— start —

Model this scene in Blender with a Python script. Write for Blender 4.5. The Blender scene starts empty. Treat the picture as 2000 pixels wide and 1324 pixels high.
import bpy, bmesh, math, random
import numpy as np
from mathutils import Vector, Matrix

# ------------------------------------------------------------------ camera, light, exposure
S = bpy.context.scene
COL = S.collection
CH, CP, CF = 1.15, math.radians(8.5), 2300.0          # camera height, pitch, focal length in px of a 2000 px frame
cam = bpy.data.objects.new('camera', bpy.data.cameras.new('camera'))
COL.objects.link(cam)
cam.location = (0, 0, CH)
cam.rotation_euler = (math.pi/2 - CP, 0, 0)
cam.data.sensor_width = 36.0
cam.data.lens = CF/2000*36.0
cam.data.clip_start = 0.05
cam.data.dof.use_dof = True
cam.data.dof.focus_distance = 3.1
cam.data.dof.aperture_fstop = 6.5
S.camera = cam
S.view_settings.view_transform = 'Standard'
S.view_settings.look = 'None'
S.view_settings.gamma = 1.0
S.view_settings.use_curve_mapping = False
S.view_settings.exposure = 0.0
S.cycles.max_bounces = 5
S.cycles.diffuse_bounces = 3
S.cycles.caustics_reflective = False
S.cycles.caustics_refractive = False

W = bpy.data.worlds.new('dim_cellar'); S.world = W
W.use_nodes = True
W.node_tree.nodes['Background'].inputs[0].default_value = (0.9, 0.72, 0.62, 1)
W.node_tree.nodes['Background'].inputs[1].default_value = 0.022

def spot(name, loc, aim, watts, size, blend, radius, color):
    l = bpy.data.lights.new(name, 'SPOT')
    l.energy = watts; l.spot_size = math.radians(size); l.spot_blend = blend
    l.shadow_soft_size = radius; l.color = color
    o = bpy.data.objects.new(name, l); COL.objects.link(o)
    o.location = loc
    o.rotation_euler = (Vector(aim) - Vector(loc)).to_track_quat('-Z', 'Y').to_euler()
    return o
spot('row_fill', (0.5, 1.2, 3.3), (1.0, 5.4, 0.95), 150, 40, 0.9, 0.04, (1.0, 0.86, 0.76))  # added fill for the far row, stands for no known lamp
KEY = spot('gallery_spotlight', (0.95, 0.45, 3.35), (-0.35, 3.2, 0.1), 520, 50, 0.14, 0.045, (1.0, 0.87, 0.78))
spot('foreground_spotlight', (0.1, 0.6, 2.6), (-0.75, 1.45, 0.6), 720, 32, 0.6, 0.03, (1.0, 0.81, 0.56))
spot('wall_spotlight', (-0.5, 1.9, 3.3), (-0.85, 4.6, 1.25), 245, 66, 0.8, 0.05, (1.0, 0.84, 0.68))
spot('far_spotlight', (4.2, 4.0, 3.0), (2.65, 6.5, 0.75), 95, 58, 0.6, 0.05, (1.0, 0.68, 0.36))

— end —

Task objective →
Set down, exactly as written, each line of the data from its opening line through the one containing "from mathutils import Vector, Matrix". Output nothing more.

Full solution →
Model this scene in Blender with a Python script. Write for Blender 4.5. The Blender scene starts empty. Treat the picture as 2000 pixels wide and 1324 pixels high.
import bpy, bmesh, math, random
import numpy as np
from mathutils import Vector, Matrix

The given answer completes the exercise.